Copy the full set of lines exactly as given.

§ **SOURCE EXCERPT**

◇ ◇ ◇

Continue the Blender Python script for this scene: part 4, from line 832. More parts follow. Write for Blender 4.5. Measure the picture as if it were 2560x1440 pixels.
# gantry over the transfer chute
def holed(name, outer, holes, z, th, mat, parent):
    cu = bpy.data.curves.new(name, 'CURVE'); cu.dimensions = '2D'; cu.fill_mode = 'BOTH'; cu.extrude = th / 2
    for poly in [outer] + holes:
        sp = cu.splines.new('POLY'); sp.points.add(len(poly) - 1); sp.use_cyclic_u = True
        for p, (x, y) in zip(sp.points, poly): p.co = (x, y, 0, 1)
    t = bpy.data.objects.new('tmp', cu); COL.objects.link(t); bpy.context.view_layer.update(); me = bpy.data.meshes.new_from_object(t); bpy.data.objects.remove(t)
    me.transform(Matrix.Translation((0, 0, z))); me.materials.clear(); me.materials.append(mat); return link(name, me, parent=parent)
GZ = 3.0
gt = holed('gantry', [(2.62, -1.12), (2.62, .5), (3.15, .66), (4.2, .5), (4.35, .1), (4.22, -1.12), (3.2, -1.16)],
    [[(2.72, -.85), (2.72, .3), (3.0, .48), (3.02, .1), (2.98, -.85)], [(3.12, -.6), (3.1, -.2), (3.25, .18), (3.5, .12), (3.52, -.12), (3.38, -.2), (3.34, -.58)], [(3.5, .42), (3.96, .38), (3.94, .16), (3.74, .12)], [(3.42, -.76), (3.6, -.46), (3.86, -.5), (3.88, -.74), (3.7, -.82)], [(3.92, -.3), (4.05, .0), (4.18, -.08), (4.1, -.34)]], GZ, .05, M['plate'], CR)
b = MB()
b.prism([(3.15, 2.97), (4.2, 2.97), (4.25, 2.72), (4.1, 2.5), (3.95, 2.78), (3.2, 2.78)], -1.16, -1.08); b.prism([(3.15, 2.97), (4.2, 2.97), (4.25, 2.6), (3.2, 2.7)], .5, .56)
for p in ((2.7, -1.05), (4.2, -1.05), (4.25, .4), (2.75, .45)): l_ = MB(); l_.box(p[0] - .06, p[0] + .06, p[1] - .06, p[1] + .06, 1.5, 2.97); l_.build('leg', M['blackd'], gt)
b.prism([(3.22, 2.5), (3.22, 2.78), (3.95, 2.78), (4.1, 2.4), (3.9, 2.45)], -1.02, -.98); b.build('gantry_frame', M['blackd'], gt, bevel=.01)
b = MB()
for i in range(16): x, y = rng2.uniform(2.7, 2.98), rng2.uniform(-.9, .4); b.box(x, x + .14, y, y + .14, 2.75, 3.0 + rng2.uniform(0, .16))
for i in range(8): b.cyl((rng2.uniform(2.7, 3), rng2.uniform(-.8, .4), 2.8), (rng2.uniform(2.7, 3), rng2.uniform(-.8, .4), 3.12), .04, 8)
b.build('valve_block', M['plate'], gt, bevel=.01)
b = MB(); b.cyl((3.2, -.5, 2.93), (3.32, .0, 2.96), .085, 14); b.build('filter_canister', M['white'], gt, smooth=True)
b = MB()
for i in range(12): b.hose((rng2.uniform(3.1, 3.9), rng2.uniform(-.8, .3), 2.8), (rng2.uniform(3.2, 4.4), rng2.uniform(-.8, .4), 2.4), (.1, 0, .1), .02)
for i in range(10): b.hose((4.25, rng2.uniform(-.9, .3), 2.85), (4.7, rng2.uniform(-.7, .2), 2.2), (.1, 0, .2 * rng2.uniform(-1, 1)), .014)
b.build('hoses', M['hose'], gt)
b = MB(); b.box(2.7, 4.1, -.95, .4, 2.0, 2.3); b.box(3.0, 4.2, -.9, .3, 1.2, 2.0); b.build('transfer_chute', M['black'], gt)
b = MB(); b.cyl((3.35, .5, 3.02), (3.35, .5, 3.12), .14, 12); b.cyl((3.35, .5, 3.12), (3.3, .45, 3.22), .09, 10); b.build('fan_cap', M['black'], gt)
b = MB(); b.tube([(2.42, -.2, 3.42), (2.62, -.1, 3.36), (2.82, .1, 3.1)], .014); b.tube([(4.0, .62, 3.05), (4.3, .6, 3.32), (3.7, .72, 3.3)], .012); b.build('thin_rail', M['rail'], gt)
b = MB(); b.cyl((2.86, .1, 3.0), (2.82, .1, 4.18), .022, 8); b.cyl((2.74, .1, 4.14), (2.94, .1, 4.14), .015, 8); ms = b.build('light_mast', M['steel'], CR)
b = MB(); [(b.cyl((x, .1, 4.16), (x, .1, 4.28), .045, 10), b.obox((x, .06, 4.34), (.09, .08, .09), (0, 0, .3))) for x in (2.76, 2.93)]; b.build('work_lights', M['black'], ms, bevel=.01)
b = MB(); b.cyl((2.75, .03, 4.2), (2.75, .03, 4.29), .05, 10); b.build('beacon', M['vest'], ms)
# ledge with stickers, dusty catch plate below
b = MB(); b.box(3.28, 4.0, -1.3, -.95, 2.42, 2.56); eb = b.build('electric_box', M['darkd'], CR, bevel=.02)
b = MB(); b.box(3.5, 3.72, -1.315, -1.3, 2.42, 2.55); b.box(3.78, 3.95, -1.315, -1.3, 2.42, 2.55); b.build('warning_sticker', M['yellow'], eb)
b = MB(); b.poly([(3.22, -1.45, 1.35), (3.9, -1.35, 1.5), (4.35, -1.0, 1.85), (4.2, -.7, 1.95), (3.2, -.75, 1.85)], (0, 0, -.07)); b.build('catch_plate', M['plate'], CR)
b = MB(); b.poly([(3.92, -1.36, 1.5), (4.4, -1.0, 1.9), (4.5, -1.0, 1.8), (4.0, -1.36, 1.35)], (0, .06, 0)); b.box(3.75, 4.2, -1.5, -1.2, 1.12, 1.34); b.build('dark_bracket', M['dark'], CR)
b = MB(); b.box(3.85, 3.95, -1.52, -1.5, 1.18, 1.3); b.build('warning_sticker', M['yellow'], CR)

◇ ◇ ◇

§ **WRITTEN RESPONSE**
Continue the Blender Python script for this scene: part 4, from line 832. More parts follow. Write for Blender 4.5. Measure the picture as if it were 2560x1440 pixels.
# gantry over the transfer chute
def holed(name, outer, holes, z, th, mat, parent):
    cu = bpy.data.curves.new(name, 'CURVE'); cu.dimensions = '2D'; cu.fill_mode = 'BOTH'; cu.extrude = th / 2
    for poly in [outer] + holes:
        sp = cu.splines.new('POLY'); sp.points.add(len(poly) - 1); sp.use_cyclic_u = True
        for p, (x, y) in zip(sp.points, poly): p.co = (x, y, 0, 1)
    t = bpy.data.objects.new('tmp', cu); COL.objects.link(t); bpy.context.view_layer.update(); me = bpy.data.meshes.new_from_object(t); bpy.data.objects.remove(t)
    me.transform(Matrix.Translation((0, 0, z))); me.materials.clear(); me.materials.append(mat); return link(name, me, parent=parent)
GZ = 3.0
gt = holed('gantry', [(2.62, -1.12), (2.62, .5), (3.15, .66), (4.2, .5), (4.35, .1), (4.22, -1.12), (3.2, -1.16)],
    [[(2.72, -.85), (2.72, .3), (3.0, .48), (3.02, .1), (2.98, -.85)], [(3.12, -.6), (3.1, -.2), (3.25, .18), (3.5, .12), (3.52, -.12), (3.38, -.2), (3.34, -.58)], [(3.5, .42), (3.96, .38), (3.94, .16), (3.74, .12)], [(3.42, -.76), (3.6, -.46), (3.86, -.5), (3.88, -.74), (3.7, -.82)], [(3.92, -.3), (4.05, .0), (4.18, -.08), (4.1, -.34)]], GZ, .05, M['plate'], CR)
b = MB()
b.prism([(3.15, 2.97), (4.2, 2.97), (4.25, 2.72), (4.1, 2.5), (3.95, 2.78), (3.2, 2.78)], -1.16, -1.08); b.prism([(3.15, 2.97), (4.2, 2.97), (4.25, 2.6), (3.2, 2.7)], .5, .56)
for p in ((2.7, -1.05), (4.2, -1.05), (4.25, .4), (2.75, .45)): l_ = MB(); l_.box(p[0] - .06, p[0] + .06, p[1] - .06, p[1] + .06, 1.5, 2.97); l_.build('leg', M['blackd'], gt)
b.prism([(3.22, 2.5), (3.22, 2.78), (3.95, 2.78), (4.1, 2.4), (3.9, 2.45)], -1.02, -.98); b.build('gantry_frame', M['blackd'], gt, bevel=.01)
b = MB()
for i in range(16): x, y = rng2.uniform(2.7, 2.98), rng2.uniform(-.9, .4); b.box(x, x + .14, y, y + .14, 2.75, 3.0 + rng2.uniform(0, .16))
for i in range(8): b.cyl((rng2.uniform(2.7, 3), rng2.uniform(-.8, .4), 2.8), (rng2.uniform(2.7, 3), rng2.uniform(-.8, .4), 3.12), .04, 8)
b.build('valve_block', M['plate'], gt, bevel=.01)
b = MB(); b.cyl((3.2, -.5, 2.93), (3.32, .0, 2.96), .085, 14); b.build('filter_canister', M['white'], gt, smooth=True)
b = MB()
for i in range(12): b.hose((rng2.uniform(3.1, 3.9), rng2.uniform(-.8, .3), 2.8), (rng2.uniform(3.2, 4.4), rng2.uniform(-.8, .4), 2.4), (.1, 0, .1), .02)
for i in range(10): b.hose((4.25, rng2.uniform(-.9, .3), 2.85), (4.7, rng2.uniform(-.7, .2), 2.2), (.1, 0, .2 * rng2.uniform(-1, 1)), .014)
b.build('hoses', M['hose'], gt)
b = MB(); b.box(2.7, 4.1, -.95, .4, 2.0, 2.3); b.box(3.0, 4.2, -.9, .3, 1.2, 2.0); b.build('transfer_chute', M['black'], gt)
b = MB(); b.cyl((3.35, .5, 3.02), (3.35, .5, 3.12), .14, 12); b.cyl((3.35, .5, 3.12), (3.3, .45, 3.22), .09, 10); b.build('fan_cap', M['black'], gt)
b = MB(); b.tube([(2.42, -.2, 3.42), (2.62, -.1, 3.36), (2.82, .1, 3.1)], .014); b.tube([(4.0, .62, 3.05), (4.3, .6, 3.32), (3.7, .72, 3.3)], .012); b.build('thin_rail', M['rail'], gt)
b = MB(); b.cyl((2.86, .1, 3.0), (2.82, .1, 4.18), .022, 8); b.cyl((2.74, .1, 4.14), (2.94, .1, 4.14), .015, 8); ms = b.build('light_mast', M['steel'], CR)
b = MB(); [(b.cyl((x, .1, 4.16), (x, .1, 4.28), .045, 10), b.obox((x, .06, 4.34), (.09, .08, .09), (0, 0, .3))) for x in (2.76, 2.93)]; b.build('work_lights', M['black'], ms, bevel=.01)
b = MB(); b.cyl((2.75, .03, 4.2), (2.75, .03, 4.29), .05, 10); b.build('beacon', M['vest'], ms)
# ledge with stickers, dusty catch plate below
b = MB(); b.box(3.28, 4.0, -1.3, -.95, 2.42, 2.56); eb = b.build('electric_box', M['darkd'], CR, bevel=.02)
b = MB(); b.box(3.5, 3.72, -1.315, -1.3, 2.42, 2.55); b.box(3.78, 3.95, -1.315, -1.3, 2.42, 2.55); b.build('warning_sticker', M['yellow'], eb)
b = MB(); b.poly([(3.22, -1.45, 1.35), (3.9, -1.35, 1.5), (4.35, -1.0, 1.85), (4.2, -.7, 1.95), (3.2, -.75, 1.85)], (0, 0, -.07)); b.build('catch_plate', M['plate'], CR)
b = MB(); b.poly([(3.92, -1.36, 1.5), (4.4, -1.0, 1.9), (4.5, -1.0, 1.8), (4.0, -1.36, 1.35)], (0, .06, 0)); b.box(3.75, 4.2, -1.5, -1.2, 1.12, 1.34); b.build('dark_bracket', M['dark'], CR)
b = MB(); b.box(3.85, 3.95, -1.52, -1.5, 1.18, 1.3); b.build('warning_sticker', M['yellow'], CR)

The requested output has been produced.